Favorite Paint Mixtures: Permanent Green
Permanent Green a relatively new addition to my palette, it was added around six months ago, as an experiment, and it has since become one of the hardest working pigments on my palette…
Permanent Green, (PG 36, PY 74) is the modern substitute for the original Cadmium Green Med that has been discontinued by so many manufacturers. Early on in my painting classes, I would hear how wonderful Cad Green Med was, but not knowing any difference and also liking what I could do with Cadmium Green Lt (WN) there was never a need to go investigate. Then last year, I began the Bountiful Observations series, and the need to know and understand more green mixtures became important.
And now that we are entering spring, and life is beginning to peak out of the ground, and buds will be blossoming soon, I thought it would be a good thing to introduce my favorite hardworking green that mixes so well… these six mixtures are just the beginning.
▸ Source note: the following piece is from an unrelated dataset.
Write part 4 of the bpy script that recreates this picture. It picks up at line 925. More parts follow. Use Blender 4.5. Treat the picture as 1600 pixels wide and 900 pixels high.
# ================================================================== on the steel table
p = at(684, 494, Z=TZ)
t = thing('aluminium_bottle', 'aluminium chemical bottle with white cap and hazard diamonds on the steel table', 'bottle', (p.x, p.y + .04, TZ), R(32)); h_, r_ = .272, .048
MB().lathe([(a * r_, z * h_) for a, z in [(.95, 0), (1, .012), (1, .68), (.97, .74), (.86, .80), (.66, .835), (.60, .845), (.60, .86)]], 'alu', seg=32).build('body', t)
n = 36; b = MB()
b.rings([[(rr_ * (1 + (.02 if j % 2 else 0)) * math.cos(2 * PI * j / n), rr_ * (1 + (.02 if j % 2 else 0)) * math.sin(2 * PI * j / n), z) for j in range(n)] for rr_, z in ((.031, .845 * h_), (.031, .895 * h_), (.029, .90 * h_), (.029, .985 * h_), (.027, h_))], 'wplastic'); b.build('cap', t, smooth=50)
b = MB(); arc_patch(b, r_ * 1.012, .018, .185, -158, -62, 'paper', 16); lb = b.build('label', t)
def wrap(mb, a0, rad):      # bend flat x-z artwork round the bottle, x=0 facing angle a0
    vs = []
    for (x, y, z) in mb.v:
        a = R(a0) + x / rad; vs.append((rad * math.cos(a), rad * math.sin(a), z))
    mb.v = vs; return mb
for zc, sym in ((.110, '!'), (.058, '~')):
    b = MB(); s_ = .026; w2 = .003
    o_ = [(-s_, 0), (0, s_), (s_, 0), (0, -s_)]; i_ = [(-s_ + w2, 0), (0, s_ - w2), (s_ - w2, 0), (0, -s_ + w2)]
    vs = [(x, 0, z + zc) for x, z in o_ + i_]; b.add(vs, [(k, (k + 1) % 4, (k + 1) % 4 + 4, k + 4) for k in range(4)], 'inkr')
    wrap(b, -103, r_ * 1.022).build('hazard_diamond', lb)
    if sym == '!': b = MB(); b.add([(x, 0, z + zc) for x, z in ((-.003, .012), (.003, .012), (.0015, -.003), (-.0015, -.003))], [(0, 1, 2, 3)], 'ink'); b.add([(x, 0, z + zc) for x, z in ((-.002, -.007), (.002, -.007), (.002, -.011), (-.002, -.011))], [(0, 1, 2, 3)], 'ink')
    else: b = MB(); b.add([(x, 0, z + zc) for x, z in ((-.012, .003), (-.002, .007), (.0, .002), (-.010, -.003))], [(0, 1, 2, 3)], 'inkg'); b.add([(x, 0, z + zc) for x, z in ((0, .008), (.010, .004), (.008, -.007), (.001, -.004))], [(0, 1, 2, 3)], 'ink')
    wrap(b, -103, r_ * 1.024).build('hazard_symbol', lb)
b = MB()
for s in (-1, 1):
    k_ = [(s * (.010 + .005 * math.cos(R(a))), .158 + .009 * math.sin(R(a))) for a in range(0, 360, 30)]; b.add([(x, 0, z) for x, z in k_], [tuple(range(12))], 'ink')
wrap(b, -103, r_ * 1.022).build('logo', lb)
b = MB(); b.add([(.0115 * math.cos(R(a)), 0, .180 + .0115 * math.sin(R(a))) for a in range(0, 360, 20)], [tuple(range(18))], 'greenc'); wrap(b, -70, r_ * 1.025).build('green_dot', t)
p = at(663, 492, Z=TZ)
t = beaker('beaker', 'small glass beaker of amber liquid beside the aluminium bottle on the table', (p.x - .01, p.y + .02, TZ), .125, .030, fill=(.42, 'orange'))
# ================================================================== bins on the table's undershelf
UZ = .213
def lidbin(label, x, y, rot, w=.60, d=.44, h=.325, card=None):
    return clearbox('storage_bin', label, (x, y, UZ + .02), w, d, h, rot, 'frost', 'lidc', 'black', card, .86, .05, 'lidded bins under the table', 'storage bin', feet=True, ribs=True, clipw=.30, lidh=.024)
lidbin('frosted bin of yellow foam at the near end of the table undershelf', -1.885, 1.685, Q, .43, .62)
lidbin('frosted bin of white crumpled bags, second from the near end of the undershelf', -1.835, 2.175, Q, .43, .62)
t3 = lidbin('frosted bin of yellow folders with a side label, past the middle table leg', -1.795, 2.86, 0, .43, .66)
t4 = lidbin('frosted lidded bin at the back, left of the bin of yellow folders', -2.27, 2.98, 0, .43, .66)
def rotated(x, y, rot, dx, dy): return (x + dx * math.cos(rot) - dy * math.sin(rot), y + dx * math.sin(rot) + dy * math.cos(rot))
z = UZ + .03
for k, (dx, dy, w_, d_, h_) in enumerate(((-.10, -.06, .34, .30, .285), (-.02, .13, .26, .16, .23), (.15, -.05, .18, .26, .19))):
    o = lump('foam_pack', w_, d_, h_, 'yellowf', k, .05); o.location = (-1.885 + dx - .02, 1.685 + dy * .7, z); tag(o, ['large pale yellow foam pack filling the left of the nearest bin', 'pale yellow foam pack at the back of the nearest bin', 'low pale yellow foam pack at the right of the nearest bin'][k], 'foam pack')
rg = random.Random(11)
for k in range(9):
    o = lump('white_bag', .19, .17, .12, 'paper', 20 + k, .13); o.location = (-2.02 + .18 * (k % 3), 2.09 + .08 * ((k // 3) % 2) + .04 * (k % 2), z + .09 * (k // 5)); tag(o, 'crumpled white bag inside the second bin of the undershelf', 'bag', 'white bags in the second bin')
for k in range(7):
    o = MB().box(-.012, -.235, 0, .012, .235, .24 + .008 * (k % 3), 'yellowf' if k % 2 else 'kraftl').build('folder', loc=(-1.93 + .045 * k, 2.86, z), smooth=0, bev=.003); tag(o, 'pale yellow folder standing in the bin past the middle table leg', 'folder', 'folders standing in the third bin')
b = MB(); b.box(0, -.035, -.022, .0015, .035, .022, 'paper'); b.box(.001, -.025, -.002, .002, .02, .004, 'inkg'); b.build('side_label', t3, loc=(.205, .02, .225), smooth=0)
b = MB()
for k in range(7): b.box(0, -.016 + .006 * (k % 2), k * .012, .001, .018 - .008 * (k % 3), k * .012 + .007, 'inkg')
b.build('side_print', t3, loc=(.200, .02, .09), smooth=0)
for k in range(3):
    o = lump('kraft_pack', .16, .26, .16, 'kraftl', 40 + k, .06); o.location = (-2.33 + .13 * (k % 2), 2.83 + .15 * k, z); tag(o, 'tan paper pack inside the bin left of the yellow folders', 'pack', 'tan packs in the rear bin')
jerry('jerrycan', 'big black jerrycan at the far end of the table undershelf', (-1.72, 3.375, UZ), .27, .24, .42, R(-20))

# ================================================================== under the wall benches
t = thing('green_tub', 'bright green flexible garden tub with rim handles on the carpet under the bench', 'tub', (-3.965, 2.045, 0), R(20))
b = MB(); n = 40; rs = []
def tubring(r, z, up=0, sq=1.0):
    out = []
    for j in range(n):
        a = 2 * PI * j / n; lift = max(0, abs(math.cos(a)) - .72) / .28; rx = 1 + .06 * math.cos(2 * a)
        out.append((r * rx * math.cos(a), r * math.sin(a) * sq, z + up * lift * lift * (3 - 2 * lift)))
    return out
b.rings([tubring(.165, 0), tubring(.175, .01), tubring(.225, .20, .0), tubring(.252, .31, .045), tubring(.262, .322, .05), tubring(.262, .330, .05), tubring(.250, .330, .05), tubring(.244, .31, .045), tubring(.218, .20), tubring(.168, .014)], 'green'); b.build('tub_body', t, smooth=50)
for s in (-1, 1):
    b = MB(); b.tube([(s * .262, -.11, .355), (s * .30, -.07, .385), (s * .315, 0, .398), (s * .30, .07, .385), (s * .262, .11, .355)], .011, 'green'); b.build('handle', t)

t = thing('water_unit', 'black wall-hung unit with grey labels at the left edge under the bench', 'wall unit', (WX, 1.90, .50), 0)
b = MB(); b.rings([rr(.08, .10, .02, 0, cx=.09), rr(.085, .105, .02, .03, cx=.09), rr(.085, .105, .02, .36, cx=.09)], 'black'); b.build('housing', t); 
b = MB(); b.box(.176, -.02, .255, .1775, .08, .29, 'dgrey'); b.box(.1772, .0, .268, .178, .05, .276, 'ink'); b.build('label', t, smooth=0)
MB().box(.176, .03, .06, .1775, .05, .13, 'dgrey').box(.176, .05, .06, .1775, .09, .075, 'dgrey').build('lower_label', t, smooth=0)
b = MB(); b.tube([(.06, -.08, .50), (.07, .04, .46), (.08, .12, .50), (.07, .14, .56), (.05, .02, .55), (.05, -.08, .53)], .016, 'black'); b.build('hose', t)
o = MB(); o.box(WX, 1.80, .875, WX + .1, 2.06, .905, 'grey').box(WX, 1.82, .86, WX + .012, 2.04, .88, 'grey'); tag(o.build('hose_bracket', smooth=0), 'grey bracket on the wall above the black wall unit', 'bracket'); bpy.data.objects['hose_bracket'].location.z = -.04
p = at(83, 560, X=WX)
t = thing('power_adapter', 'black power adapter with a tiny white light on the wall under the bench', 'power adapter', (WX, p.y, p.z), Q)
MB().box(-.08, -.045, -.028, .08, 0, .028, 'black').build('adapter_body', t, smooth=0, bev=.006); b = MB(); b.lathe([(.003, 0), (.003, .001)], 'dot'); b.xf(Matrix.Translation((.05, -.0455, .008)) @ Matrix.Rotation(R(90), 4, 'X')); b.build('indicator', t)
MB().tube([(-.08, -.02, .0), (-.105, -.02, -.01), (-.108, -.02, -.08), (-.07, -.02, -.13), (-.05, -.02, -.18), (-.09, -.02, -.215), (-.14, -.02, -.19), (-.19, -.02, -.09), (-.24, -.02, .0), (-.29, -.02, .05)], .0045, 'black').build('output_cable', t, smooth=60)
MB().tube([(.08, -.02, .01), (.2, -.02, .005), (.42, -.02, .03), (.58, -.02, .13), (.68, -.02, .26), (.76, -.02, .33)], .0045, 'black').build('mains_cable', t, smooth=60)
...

I love how this color mixes with black and oranges also.
The thing that permanent green does best is support and emphasize the color it is mixing with, so when you mix it with blues, you are able to attain the soft blue-greens of the leaves and stems from flowering bulbs. And I think when mixed with other greens, like viridian, it just deepens the green without turning it too “electric” green. And being a semi-transparent pigment, I like to skim this green over a permanent rose or aliz. crimson underpainting, for the shadow areas.
See how cool this green can go when mixed with the different blues, but how it warms up and glows yellow-green when mixed with the cadmium yellow. This color also mixes well with cad. lemon, and cad. yellow lt, and I particularly also like it mixed with indian yellow, because you get a very transparent and staining rich yellow-green.
When working on a landscape, this green can be added to colors to bring it forward or push it backwards, hyping up its color saturation or neutralizing it depending on whether it is mixed with a analogous color or compliment. Permanent green falls into a warm temperature of the greens available because of its yellowish cast when strait out of the tube, but I find it adapts well, and even mixes well with a third color.
I love Permanent Green because of its ability to adapt and mix with other pigments.
Permanent Green is a semi-transparent bold middle value green. It shifts warm or cool depending on what you mix it with, and will mix with compliment reds to create a variety of deep and diverse darks, not quite mixing to a black, but rich neutralized purples.
The Permanent Green I have been using most is made by Blue Ridge Oil Colors, I like how it stays open and the thick creamy consistency of the paint.